Uma das ações de maior importância da Asseaf (continuada pelo CEAP) foi sua participação desde 1987, com outras organizações voltadas para a defesa dos direitos das crianças e adolescentes, nas discussões que viriam a culminar com a promulgação do Estatuto da Criança e do Adolescente – ECA em 13 de julho de 1990, que baniu da legislação brasileira o famigerado Código dos Menores, instrumento de natureza punitiva que teve vigência a partir de 1979, destinado tão-somente à criminalização de crianças e adolescentes negros ou pobres.

A Asseaf agregava diversos grupos sociais e culturais; mulheres negras, capoeiristas, poetas, músicos, artesãos, estudantes e militantes de esquerda, cuja pauta tratava das muitas questões que afetavam a comunidade negra, desde a precariedade das políticas públicas de saúde, educação e trabalho, até as ações letais do tráfico de drogas e das policiais militar e civil. As discussões passaram a ocorrer de forma sistêmica, uma vez por semana, e se percebeu a necessidade de produzir modos de ações que fossem além do denuncismo e que se caracterizassem como intervenção política de um grupo organizado.

De fins de 1987 a 1989, a Asseaf abrigou um grupo em torno de 25 militantes do movimento social que pensou e estruturou o Centro de Articulação de Populações Marginalizadas – CEAP, fundado em fevereiro daquele ano, tendo como pilares estratégicos as macro funções definidas como defesa dos direitos humanos, promoção e desenvolvimento das mulheres negras, combate ao racismo, defesa dos direitos das crianças e adolescentes e a garantia da liberdade religiosa.

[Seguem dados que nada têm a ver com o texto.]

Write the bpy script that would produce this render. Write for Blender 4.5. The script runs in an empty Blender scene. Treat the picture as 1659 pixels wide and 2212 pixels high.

O racismo no Brasil tem dimensões epidêmicas, é estrutural, atingindo as instituições do Estado e da sociedade civil, manifesta-se com fortes componentes de barbárie, e se retroalimente de forma atávica – especificamente desde o Império até os dias da atual República – como uma patologia em constante evolução, inclusive produzindo a renovação de sua retórica coloquial e “científica”. Portanto, o CEAP tomou como propósito, sempre articulado com outros parceiros dos mesmos campos de interesses, intervir em determinados contextos a partir de análises criteriosas da conjuntura social, amparado por metodologias de pesquisas, coleta e tratamento de dados, gerando produtos e proposições que impactassem moralmente a sociedade, o parlamento nos seus diversos níveis, os gestores públicos e a comunidade internacional.

Das muitas violências que o racismo produz e que impactam danosamente a comunidade negra, o CEAP interveio por meio de denúncias, campanhas, ações, manifestações públicas e publicações de caráter educativo. Desde a campanha ‘Não matem as nossas crianças’, de 1991, que implicou na instalação de uma CPI no Congresso Nacional e muitas nos legislativos estaduais e municipais. Promovemos ainda ações de denúncia e o combate ao trabalho infantil, a intervenção contra o tráfico de mulheres brasileiras, o enfrentamento às políticas de esterilização em massa de mulheres negras e pobres, a formação de professores em educação para as relações etnicorraciais (Lei 10.639/03) e a Caminhada em Defesa da Liberdade Religiosa.

Ao completar trinta e três anos de atividades, as contribuições do CEAP somaram para esse processo de construção de uma democracia plena em nosso país, mas não há ilusão quanto a necessidade de trabalho diuturno para garantir os direitos até aqui conquistados, desde os contidos na Constituição de 1988, aos garantidos por tratados internacionais dos quais o Brasil é signatário, até os que precisaremos construir para suplantar as inesgotáveis e perversas artimanhas do racismo no Brasil.